Repeat the lines exactly from the line that contains "Generate a Blender" through the line that contains "sc.camera = cam"; leave images out and add nothing.

*Material for the task*:
* Begin *
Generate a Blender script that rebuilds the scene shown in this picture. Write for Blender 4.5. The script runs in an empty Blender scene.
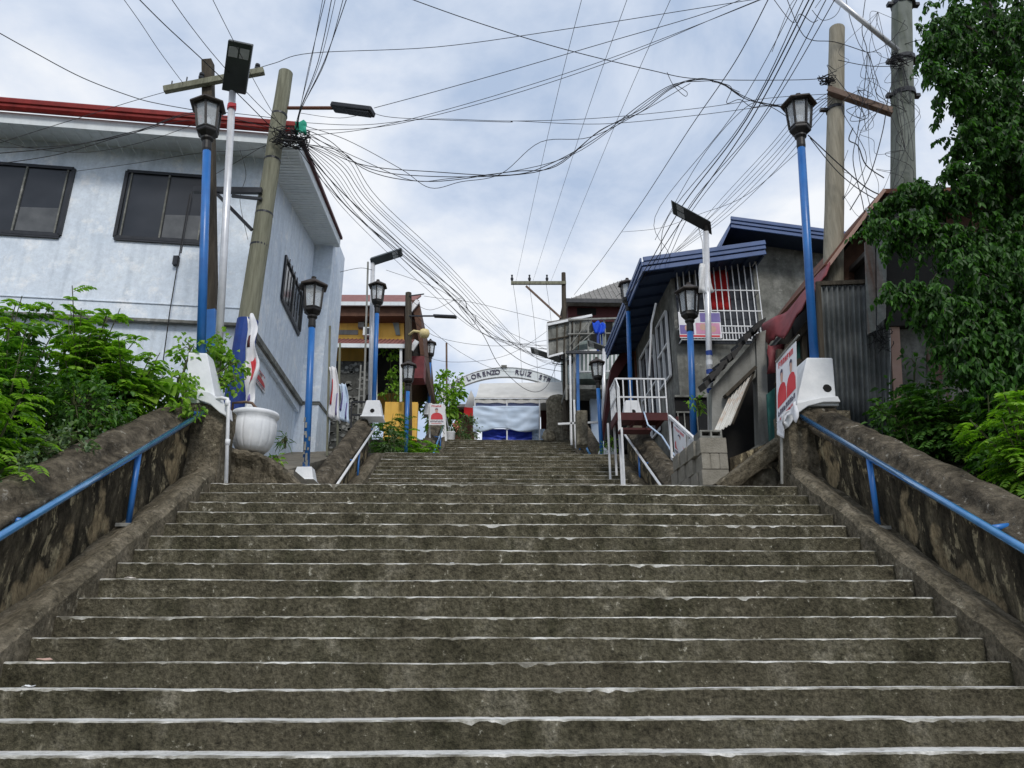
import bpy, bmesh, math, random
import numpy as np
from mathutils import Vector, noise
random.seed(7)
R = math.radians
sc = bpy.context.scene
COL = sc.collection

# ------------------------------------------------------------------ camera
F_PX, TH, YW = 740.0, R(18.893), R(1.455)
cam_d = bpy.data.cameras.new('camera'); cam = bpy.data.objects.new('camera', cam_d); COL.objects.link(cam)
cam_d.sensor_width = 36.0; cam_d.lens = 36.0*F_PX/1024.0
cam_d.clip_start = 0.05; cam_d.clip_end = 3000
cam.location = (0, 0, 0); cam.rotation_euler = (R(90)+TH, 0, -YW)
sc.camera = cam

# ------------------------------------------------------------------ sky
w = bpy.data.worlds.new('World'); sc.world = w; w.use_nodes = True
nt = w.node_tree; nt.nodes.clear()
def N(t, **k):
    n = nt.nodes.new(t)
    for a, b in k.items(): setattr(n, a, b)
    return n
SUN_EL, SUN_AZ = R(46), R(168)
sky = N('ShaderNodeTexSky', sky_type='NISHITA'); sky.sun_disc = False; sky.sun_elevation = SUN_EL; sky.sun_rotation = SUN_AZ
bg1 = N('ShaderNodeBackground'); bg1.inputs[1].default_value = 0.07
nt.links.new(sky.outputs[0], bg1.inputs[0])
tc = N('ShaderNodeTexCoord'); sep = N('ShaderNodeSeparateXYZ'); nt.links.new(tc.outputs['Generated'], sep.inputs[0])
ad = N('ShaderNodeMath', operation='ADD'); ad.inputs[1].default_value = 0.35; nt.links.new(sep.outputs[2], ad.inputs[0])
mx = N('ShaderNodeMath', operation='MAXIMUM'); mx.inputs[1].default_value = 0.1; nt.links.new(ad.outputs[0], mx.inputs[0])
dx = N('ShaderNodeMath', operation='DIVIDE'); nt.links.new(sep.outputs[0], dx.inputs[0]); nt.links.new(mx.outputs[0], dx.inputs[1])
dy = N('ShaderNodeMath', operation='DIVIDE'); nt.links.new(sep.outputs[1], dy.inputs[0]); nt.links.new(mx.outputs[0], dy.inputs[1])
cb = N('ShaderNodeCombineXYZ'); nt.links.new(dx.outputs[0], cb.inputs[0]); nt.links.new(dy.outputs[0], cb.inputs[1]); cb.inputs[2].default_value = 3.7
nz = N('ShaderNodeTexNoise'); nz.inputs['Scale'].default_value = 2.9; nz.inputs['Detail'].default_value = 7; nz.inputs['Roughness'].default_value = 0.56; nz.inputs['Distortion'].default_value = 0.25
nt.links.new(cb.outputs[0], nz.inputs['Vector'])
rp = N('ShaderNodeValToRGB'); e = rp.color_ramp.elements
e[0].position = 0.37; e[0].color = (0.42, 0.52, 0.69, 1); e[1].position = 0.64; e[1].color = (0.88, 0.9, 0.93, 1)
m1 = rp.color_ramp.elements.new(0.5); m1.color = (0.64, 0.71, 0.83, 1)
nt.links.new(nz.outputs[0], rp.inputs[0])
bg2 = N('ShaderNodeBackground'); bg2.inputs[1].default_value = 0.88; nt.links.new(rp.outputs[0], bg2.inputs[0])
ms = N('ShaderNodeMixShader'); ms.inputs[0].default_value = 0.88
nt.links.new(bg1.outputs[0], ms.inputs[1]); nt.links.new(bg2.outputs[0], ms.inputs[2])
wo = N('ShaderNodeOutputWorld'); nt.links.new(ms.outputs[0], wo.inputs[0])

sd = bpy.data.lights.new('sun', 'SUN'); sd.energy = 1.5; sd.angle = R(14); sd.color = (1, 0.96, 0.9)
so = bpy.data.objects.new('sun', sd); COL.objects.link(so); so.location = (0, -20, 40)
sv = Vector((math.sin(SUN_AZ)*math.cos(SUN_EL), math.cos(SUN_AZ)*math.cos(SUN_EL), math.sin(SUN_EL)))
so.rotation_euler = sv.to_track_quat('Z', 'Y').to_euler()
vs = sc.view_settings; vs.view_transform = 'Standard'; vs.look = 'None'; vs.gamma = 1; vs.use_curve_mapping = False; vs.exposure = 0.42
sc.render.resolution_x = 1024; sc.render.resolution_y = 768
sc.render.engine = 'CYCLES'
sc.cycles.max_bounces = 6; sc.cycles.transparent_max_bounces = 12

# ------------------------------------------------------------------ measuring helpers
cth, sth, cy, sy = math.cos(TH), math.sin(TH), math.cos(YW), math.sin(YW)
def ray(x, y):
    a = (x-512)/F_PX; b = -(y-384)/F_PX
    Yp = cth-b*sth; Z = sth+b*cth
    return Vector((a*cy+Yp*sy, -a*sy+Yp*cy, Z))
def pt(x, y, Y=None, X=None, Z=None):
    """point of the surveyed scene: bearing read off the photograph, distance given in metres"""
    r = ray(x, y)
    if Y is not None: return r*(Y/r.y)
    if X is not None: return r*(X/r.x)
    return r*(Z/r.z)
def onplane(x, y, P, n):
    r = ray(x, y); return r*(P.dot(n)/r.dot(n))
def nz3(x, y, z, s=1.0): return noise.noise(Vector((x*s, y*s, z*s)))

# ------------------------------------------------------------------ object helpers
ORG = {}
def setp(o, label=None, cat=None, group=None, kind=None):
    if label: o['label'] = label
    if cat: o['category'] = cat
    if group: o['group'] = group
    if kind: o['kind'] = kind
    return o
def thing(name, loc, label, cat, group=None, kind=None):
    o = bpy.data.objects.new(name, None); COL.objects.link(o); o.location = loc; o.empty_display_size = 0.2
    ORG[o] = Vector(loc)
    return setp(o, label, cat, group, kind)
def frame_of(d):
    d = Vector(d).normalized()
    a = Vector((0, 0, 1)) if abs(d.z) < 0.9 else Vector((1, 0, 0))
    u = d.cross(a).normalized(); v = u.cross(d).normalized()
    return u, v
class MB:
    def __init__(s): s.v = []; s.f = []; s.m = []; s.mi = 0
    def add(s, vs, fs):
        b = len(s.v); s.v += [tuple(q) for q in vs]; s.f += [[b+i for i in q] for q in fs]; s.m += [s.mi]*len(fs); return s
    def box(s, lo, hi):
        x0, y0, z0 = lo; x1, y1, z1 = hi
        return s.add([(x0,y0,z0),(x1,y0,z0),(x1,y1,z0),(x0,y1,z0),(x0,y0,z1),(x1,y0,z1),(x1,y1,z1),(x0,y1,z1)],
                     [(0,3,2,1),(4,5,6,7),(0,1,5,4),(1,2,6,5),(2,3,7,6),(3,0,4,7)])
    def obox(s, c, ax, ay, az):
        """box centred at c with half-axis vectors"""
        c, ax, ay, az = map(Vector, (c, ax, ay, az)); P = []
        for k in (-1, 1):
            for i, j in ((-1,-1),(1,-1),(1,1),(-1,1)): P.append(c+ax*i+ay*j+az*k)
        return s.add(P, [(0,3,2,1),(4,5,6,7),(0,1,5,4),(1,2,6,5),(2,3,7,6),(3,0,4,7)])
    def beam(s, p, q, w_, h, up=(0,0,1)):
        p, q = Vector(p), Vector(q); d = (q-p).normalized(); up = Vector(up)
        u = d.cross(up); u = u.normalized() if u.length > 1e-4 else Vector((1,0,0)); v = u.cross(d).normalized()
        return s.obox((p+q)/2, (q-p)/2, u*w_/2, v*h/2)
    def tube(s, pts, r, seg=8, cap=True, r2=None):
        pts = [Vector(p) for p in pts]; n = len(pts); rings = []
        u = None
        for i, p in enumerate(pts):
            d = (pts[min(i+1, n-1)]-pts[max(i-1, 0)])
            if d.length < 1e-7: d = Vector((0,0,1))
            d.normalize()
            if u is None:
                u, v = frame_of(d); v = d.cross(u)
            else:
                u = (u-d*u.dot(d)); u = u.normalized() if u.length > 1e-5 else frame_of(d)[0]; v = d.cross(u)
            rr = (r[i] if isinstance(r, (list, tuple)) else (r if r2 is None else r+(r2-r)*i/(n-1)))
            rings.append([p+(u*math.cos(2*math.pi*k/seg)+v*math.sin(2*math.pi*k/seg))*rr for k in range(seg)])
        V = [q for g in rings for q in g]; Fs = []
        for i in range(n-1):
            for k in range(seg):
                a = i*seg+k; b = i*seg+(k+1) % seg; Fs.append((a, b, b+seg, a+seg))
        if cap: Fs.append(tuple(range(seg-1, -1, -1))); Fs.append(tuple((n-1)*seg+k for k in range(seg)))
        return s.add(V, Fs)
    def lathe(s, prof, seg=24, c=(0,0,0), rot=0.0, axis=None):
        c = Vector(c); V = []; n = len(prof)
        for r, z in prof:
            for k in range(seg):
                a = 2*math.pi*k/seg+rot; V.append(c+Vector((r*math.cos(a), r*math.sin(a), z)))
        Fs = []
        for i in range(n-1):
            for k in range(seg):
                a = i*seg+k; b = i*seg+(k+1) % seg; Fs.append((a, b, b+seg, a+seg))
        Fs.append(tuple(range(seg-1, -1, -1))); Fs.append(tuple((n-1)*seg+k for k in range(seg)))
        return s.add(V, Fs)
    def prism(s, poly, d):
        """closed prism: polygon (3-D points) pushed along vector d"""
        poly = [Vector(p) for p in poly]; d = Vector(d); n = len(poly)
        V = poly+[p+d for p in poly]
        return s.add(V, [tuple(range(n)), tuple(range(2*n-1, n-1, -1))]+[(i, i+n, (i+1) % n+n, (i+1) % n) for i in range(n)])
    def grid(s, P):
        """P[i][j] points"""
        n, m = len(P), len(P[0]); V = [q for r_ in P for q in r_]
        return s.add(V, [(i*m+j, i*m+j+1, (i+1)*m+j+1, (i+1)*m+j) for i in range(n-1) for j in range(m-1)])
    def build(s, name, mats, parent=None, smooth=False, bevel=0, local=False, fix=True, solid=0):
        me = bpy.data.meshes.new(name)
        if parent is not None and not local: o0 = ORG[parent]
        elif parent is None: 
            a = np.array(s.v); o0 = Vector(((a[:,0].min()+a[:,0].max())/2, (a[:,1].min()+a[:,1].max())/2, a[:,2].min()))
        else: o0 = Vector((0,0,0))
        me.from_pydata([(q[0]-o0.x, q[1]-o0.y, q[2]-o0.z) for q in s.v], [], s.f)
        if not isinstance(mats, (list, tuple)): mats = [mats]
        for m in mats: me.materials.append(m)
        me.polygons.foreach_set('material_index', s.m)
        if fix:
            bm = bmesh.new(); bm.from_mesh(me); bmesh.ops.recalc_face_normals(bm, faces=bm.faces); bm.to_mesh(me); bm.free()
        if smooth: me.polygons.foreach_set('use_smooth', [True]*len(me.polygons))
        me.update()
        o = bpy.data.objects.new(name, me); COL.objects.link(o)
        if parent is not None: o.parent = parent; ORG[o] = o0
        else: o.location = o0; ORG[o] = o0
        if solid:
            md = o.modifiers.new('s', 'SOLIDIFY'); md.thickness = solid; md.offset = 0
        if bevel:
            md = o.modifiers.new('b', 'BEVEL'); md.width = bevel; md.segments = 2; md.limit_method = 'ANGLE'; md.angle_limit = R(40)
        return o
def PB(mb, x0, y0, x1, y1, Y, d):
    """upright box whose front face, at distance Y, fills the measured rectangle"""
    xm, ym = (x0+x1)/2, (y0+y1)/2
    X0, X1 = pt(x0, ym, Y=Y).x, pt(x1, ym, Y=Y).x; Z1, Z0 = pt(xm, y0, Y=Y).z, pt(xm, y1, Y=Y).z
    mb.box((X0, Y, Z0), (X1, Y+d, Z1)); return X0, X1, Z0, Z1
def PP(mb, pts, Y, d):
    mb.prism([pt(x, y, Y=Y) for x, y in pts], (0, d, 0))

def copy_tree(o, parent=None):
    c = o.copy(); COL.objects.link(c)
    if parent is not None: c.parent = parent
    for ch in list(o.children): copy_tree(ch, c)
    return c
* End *
* Begin *
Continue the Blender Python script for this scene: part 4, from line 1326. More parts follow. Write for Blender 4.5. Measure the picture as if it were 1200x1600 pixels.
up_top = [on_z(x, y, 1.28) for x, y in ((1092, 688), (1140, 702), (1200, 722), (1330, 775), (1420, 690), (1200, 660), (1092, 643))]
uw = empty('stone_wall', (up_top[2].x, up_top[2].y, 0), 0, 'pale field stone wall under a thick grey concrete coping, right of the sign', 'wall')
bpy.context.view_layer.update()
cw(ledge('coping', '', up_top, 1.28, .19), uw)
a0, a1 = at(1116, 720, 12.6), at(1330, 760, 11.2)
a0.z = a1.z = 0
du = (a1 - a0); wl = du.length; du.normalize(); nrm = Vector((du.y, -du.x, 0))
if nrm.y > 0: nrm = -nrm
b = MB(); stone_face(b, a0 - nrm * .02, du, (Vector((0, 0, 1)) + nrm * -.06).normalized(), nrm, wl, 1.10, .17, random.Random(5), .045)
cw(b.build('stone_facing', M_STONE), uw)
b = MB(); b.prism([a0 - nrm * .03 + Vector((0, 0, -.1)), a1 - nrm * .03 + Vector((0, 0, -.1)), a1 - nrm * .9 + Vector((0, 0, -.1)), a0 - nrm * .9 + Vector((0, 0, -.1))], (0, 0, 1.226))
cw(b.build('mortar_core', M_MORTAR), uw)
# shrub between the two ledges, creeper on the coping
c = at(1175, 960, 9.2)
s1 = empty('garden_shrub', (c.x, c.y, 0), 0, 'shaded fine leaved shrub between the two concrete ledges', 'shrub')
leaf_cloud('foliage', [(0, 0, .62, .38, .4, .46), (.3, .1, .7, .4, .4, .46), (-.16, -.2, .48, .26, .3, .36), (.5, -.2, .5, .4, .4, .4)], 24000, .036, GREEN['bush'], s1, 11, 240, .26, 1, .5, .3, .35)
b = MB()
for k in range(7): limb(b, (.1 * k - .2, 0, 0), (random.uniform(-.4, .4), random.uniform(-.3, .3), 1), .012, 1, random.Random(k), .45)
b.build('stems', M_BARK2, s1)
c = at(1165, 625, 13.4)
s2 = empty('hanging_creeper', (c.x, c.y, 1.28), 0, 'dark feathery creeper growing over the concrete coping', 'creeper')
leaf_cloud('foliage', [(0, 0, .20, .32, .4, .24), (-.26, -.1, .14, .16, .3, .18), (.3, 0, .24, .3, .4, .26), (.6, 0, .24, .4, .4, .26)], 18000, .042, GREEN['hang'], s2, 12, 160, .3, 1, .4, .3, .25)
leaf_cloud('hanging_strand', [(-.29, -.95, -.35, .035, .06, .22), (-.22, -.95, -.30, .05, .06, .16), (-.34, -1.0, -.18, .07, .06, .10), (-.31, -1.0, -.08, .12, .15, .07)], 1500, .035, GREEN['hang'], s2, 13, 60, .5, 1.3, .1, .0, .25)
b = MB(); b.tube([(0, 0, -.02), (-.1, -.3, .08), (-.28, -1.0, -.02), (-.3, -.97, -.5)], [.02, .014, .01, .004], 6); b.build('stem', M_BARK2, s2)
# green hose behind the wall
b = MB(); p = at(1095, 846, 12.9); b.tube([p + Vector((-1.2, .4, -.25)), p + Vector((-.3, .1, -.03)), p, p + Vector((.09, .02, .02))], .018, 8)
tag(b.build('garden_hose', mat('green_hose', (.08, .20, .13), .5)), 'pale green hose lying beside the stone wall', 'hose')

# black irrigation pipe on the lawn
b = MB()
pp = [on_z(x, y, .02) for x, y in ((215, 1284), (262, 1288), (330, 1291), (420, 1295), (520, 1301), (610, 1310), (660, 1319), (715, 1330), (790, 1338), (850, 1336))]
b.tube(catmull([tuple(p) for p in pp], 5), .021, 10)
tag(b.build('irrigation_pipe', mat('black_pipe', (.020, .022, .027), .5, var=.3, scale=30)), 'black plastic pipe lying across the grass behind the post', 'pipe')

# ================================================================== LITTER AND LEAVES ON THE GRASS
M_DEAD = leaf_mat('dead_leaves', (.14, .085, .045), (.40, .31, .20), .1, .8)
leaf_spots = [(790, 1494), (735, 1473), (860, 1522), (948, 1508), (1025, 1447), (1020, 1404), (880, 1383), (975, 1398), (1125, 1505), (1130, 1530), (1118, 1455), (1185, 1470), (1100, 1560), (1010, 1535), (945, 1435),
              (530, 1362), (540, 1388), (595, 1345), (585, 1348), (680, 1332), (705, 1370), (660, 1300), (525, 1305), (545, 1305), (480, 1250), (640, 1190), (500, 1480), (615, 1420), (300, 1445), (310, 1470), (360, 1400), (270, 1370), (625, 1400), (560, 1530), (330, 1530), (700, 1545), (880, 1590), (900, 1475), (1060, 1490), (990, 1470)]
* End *
*Finished answer*:
Generate a Blender script that rebuilds the scene shown in this picture. Write for Blender 4.5. The script runs in an empty Blender scene.
import bpy, bmesh, math, random
import numpy as np
from mathutils import Vector, noise
random.seed(7)
R = math.radians
sc = bpy.context.scene
COL = sc.collection

# ------------------------------------------------------------------ camera
F_PX, TH, YW = 740.0, R(18.893), R(1.455)
cam_d = bpy.data.cameras.new('camera'); cam = bpy.data.objects.new('camera', cam_d); COL.objects.link(cam)
cam_d.sensor_width = 36.0; cam_d.lens = 36.0*F_PX/1024.0
cam_d.clip_start = 0.05; cam_d.clip_end = 3000
cam.location = (0, 0, 0); cam.rotation_euler = (R(90)+TH, 0, -YW)
sc.camera = cam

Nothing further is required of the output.